In 2012, hundreds of fast food workers in New York City walked off the job demanding a living wage and setting the floor at $15 per hour. The movement swept the country and what once seemed as an impossible dream by workers deemed as “unworthy” by their corporate employers is now a PR nightmare for billionaires and mega conglomerates that refuse to treat their employees with basic dignity.
The fight for $15 rages on in Tallahassee, with former City Commissioner Gil Ziffer writing an opinion piece asserting jobs like lifeguard and concession worker do not deserve the bare minimum in a new wage floor championed by Democrats across the country that received overwhelming bipartisan support from Florida voters in the 2020 cycle. Ziffer has not been in office since 2018, and was last seen in politics for endorsing Michael Bloomberg in the Democratic Presidential Primary.
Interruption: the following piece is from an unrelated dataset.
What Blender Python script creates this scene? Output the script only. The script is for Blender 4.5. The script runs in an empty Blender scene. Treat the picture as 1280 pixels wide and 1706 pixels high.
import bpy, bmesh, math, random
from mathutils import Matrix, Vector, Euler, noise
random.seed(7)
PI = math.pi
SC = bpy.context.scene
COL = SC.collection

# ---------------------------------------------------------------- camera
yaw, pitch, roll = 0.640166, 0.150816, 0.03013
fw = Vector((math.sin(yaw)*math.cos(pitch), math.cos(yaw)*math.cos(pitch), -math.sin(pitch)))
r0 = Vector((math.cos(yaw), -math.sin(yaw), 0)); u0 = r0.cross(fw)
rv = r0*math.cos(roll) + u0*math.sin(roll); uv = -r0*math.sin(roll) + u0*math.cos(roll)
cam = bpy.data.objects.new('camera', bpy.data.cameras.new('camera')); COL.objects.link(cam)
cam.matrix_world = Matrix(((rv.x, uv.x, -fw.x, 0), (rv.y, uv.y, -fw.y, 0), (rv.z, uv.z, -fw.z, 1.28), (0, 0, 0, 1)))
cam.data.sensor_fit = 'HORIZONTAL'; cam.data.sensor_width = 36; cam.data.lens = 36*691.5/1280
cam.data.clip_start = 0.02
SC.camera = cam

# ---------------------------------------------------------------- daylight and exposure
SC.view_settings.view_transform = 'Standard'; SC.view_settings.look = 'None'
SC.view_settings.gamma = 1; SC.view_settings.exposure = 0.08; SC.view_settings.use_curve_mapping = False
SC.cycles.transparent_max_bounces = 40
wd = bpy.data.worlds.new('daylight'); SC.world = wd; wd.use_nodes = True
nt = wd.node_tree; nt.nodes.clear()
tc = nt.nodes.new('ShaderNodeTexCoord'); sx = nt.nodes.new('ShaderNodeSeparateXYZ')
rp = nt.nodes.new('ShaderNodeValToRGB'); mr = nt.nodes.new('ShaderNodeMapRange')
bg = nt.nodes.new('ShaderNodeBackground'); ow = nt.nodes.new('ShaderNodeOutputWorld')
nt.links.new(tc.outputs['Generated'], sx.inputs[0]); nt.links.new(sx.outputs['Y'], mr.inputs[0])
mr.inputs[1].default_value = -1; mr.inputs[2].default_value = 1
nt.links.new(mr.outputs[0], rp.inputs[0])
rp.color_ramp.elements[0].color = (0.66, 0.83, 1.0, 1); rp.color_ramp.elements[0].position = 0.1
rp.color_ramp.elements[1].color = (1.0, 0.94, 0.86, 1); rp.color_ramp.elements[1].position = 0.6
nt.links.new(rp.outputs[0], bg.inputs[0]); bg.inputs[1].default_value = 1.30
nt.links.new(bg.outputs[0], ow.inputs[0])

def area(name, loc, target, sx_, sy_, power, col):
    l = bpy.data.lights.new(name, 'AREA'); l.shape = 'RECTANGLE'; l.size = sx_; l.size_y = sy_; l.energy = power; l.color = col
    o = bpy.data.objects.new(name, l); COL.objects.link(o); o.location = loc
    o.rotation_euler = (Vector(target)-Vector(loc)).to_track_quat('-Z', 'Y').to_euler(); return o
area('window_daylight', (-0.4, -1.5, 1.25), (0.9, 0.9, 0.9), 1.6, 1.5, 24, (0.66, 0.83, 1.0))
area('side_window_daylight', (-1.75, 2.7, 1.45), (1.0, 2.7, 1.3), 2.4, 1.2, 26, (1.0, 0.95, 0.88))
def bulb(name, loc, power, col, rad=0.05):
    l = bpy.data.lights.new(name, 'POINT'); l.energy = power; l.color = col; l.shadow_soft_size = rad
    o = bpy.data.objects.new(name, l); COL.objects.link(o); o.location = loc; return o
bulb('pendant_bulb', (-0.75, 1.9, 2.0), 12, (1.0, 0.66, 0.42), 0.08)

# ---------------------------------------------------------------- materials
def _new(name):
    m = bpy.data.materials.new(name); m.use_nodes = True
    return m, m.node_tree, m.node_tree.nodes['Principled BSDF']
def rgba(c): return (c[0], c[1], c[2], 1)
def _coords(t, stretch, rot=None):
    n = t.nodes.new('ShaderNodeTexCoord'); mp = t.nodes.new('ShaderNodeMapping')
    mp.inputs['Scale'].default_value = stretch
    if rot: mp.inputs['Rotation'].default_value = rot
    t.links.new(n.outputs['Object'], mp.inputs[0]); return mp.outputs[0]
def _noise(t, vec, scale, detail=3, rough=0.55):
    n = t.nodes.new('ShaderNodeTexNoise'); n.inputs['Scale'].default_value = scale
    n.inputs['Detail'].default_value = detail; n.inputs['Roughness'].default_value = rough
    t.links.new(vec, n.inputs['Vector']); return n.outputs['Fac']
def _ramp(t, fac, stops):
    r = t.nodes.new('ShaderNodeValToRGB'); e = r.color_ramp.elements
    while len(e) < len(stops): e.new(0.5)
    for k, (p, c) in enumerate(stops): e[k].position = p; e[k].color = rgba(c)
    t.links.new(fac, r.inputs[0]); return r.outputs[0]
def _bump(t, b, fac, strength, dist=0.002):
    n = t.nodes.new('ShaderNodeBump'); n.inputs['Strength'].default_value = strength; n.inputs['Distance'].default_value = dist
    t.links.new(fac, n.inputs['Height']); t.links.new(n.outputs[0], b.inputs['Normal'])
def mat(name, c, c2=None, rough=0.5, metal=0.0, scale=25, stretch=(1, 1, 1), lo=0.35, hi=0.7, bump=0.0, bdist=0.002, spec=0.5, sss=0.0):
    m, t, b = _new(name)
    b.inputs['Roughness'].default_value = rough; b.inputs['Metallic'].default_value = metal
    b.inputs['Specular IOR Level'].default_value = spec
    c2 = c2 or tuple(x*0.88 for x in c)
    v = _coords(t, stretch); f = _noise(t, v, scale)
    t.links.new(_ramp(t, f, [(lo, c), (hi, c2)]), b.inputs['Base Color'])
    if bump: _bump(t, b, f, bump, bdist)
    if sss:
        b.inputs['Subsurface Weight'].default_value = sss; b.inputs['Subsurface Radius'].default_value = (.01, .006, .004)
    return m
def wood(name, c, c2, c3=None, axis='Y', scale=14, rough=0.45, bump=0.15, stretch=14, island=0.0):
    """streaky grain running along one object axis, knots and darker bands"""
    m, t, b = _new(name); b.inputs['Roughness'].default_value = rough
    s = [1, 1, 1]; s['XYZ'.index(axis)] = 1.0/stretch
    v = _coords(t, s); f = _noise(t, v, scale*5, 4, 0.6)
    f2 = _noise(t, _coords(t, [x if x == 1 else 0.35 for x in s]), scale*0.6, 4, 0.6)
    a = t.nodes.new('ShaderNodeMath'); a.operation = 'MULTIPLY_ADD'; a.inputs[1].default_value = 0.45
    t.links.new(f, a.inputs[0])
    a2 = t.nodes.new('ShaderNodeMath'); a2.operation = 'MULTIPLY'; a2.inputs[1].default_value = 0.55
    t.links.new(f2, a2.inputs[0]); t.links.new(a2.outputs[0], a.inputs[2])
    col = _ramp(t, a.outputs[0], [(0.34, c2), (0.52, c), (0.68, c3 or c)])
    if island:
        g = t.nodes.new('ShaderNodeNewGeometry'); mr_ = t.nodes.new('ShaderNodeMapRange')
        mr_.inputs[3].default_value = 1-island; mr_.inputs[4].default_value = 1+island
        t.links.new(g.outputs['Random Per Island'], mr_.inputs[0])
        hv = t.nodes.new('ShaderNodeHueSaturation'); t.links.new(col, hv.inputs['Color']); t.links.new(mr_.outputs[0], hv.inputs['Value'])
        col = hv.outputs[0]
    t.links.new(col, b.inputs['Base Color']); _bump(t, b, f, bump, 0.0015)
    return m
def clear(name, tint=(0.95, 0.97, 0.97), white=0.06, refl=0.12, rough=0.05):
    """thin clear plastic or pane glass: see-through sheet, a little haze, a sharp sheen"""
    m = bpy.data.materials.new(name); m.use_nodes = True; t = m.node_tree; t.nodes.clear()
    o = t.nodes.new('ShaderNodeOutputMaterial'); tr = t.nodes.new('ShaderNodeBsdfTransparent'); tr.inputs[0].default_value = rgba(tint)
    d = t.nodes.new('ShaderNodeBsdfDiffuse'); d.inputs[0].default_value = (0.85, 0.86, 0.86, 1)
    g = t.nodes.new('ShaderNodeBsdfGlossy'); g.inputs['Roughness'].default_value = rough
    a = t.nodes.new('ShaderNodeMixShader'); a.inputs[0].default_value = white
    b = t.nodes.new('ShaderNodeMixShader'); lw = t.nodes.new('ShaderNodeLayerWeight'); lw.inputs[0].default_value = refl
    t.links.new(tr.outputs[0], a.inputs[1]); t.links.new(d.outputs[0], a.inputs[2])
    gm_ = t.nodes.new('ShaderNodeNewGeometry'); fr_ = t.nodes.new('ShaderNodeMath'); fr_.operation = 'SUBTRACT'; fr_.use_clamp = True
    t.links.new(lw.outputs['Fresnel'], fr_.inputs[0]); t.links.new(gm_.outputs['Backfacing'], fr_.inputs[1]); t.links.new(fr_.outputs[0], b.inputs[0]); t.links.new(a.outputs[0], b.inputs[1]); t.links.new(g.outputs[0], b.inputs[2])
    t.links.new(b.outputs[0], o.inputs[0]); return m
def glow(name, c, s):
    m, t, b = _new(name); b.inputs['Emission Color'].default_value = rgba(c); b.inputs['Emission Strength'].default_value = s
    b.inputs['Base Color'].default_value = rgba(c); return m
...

Ziffer was responding to criticism of the disparate treatment of employees deemed “full time” and deserving of higher pay versus “part time” or “seasonal” employees, which he argues are merely retirees and college students and not the same caliber of employee as someone who, for example, answers 911 calls.
This is not a new debate for the Capital City. In 2019, Ziffer’s replacement, Commissioner Williams-Cox, expressed her desire to raise the wage floor to $12 per hour–a target based on reports that $12 in Leon County was a living wage.
According to the City of Tallahassee, a living wage in Leon County is now $13.89. In 2019, the City did raise the wage to $12 for full-time employees, but temporary employees were excluded.
The Tallahassee Democrat reported that in May 2021, in the face of a lifeguard shortage, the City of Tallahassee raised the position pay to $12.50 from the $8.80 it previously offered, a full two years after the $12 minimum was first proposed by the City Commission. The new wage of $12.50 was not adequate to attract employees in a competitive labor market and resulted in only two of seven public pools open for the season.
In 2021 budget talks, Commissioner Williams-Cox asked City Manager Reese Goad and the budget team to “show us what it looks like,” referring to the fiscal impact of raising the wage for all workers both full and part-time to $15 per hour.
At the July 7th budget workshop, city staff determined it would cost $1.7 million of the city’s $172.3 million dollar general fund to raise the wage for all employees regardless of position.
Commissioners Porter and Matlow expressed their desire to move forward with the pay increase. It is uncertain which direction the City Commission will take on pay equity, but there’s a clear break from the past in how employee compensation is discussed and considered. The Commission will officially vote on the proposed budget and employee wages at a public hearing scheduled for September.